**Problem to solve**.
Copy exactly the lines from the line containing "Write the bpy" to the line containing "from mathutils import", both lines included, and omit any pictures.

**Records provided**.
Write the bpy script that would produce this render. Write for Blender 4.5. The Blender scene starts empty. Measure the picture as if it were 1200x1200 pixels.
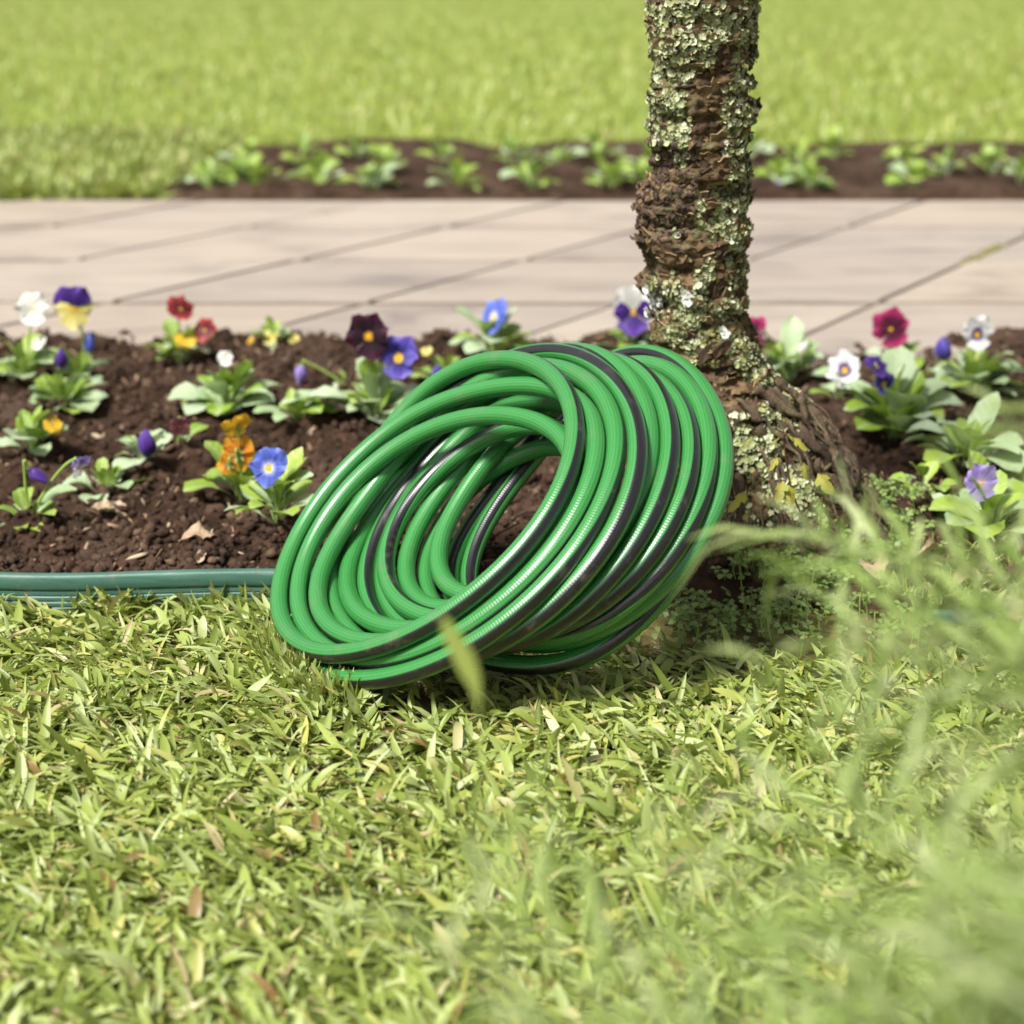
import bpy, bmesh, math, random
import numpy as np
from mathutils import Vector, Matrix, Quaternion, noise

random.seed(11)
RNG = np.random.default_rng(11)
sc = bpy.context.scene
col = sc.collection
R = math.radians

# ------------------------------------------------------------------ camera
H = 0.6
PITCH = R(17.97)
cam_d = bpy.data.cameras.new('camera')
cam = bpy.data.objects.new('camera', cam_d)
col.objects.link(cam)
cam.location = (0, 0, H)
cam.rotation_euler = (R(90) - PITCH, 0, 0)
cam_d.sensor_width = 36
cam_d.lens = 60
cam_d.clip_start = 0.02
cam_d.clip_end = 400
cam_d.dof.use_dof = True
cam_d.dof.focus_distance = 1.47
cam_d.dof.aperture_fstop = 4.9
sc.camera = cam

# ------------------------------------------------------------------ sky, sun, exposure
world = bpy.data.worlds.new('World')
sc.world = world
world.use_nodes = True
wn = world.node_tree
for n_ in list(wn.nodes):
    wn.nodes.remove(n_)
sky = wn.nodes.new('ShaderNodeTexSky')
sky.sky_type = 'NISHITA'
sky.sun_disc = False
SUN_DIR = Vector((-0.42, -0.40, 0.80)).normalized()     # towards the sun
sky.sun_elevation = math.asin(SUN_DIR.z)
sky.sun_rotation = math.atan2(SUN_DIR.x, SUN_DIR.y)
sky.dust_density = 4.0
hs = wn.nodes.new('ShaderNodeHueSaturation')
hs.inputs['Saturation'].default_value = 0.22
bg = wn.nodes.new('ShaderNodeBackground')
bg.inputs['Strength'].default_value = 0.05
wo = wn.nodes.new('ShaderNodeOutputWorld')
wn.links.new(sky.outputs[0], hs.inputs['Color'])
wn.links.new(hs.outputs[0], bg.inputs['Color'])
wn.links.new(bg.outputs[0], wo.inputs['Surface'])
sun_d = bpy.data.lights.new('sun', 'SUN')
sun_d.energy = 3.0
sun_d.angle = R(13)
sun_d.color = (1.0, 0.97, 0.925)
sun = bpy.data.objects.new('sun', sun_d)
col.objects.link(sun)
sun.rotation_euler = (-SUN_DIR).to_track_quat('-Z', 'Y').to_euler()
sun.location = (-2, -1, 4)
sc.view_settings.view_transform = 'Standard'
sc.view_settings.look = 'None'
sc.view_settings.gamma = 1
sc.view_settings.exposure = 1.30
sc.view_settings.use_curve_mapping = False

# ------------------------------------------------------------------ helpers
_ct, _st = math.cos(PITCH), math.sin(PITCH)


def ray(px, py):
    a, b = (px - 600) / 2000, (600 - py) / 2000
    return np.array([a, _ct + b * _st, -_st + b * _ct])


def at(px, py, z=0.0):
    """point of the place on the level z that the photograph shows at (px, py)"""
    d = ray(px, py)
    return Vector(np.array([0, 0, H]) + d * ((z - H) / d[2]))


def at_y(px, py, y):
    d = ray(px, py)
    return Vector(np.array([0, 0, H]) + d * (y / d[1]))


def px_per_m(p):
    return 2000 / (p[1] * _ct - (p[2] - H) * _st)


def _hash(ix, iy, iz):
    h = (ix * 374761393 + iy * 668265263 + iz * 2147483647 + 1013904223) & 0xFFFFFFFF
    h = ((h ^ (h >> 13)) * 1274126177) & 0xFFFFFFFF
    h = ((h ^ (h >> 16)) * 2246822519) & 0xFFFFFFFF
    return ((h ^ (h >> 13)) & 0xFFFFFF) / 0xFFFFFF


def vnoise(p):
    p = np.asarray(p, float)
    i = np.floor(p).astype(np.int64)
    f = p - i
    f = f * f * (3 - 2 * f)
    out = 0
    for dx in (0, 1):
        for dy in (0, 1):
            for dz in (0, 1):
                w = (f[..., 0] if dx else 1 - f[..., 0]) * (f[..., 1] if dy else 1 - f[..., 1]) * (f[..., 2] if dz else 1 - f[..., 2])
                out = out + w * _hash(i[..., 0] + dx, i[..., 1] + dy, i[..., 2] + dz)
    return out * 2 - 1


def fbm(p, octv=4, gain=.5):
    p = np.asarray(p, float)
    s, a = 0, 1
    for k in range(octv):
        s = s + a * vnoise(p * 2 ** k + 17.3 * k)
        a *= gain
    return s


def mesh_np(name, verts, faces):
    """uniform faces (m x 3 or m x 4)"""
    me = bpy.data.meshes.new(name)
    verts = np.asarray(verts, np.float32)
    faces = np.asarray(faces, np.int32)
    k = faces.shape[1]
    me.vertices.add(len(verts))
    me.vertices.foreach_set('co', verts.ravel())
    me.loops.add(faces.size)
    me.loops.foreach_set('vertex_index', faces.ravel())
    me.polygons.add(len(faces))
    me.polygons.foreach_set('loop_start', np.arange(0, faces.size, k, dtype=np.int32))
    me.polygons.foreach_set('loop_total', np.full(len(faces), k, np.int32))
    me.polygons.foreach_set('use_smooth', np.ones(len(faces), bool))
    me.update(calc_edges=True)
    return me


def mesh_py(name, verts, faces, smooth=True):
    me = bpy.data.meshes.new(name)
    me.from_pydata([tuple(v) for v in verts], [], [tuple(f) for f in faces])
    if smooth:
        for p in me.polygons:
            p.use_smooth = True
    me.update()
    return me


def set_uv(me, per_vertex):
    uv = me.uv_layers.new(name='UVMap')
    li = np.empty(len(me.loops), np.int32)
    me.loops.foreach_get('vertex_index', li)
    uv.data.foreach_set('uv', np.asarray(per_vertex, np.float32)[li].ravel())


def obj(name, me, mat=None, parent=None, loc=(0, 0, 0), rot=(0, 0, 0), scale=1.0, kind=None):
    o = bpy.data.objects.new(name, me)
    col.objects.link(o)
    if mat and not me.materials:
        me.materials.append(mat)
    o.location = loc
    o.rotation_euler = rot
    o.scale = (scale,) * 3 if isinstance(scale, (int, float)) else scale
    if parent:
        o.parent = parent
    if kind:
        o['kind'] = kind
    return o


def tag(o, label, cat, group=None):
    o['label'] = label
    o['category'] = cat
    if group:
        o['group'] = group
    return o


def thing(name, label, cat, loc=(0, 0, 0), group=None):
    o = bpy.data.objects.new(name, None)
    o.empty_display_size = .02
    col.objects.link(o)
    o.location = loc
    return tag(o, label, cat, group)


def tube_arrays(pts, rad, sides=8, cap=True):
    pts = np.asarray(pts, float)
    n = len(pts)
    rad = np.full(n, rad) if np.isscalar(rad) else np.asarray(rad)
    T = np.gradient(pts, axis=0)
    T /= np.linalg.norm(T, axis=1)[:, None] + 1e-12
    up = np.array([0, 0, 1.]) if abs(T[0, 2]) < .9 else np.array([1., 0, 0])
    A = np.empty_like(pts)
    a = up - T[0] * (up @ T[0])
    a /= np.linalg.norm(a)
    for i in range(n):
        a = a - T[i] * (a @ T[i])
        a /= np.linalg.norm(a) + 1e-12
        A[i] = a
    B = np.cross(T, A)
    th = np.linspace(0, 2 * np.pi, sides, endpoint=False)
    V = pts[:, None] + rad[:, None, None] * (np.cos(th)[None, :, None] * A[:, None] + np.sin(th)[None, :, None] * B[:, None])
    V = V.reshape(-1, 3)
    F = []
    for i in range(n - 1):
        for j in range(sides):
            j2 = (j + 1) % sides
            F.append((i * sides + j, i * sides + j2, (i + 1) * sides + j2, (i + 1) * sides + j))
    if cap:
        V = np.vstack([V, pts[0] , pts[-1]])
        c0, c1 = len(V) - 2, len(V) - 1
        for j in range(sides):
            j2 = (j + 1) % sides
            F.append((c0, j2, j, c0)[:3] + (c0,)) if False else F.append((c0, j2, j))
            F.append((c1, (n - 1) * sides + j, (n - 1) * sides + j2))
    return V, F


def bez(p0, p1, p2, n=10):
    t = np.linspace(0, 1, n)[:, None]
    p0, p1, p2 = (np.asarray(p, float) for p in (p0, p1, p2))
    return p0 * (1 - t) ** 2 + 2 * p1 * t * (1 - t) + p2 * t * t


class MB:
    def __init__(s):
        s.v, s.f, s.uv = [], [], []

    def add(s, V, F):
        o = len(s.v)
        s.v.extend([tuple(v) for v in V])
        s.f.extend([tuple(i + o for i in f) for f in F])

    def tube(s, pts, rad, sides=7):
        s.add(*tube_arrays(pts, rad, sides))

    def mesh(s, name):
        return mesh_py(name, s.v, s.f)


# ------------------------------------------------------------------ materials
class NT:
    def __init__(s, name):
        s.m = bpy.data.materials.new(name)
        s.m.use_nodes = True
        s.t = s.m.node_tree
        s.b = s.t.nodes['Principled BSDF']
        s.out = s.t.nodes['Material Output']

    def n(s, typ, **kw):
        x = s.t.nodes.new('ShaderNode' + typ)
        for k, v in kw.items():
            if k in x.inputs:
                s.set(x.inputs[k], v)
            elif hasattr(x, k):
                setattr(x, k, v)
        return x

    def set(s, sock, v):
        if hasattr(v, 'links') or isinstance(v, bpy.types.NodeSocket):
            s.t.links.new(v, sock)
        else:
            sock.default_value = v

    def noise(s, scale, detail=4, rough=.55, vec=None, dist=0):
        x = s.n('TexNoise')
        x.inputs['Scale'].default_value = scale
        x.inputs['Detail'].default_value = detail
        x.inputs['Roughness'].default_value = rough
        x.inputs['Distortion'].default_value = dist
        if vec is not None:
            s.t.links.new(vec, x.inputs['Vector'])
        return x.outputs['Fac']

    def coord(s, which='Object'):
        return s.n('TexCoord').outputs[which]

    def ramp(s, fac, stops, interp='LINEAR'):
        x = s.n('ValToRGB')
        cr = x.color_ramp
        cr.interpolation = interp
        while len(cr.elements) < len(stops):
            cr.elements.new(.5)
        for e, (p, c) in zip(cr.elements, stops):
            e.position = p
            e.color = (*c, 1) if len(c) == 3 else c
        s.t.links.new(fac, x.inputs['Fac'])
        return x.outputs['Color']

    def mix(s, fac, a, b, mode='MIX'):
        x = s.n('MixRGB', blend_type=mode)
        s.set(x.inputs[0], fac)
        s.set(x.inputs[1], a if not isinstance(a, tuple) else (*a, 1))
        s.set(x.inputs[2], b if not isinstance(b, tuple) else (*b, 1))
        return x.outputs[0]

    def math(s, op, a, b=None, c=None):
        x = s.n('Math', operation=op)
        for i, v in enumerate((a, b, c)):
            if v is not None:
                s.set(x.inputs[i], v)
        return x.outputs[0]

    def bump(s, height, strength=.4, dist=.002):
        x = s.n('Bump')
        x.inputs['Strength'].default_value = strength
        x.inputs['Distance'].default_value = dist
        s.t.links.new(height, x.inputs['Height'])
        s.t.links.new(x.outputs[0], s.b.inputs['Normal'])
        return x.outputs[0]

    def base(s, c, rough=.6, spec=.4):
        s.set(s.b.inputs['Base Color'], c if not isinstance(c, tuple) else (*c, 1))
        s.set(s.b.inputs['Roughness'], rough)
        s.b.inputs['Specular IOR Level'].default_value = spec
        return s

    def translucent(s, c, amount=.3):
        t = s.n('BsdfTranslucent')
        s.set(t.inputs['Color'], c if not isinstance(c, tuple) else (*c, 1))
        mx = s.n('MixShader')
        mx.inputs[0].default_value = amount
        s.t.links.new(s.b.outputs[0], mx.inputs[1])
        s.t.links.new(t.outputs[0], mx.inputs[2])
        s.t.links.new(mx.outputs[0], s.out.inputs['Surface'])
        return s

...

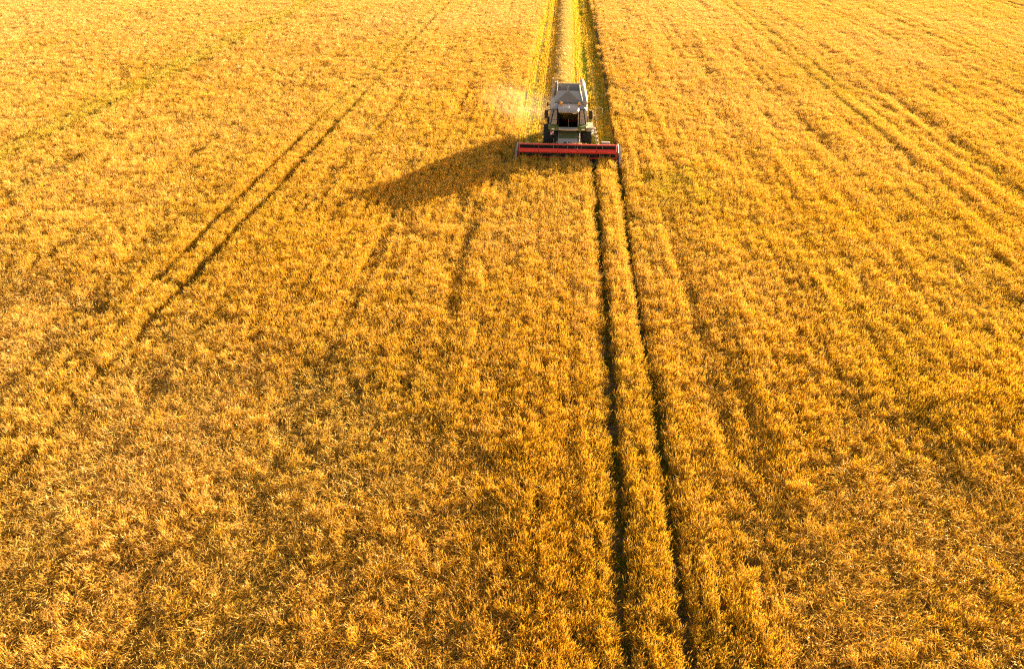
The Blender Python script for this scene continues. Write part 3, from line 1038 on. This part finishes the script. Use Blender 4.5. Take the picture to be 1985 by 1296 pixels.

**Written reply**.
Write the bpy script that would produce this render. Write for Blender 4.5. The Blender scene starts empty. Measure the picture as if it were 1200x1200 pixels.
import bpy, bmesh, math, random
import numpy as np
from mathutils import Vector, Matrix, Quaternion, noise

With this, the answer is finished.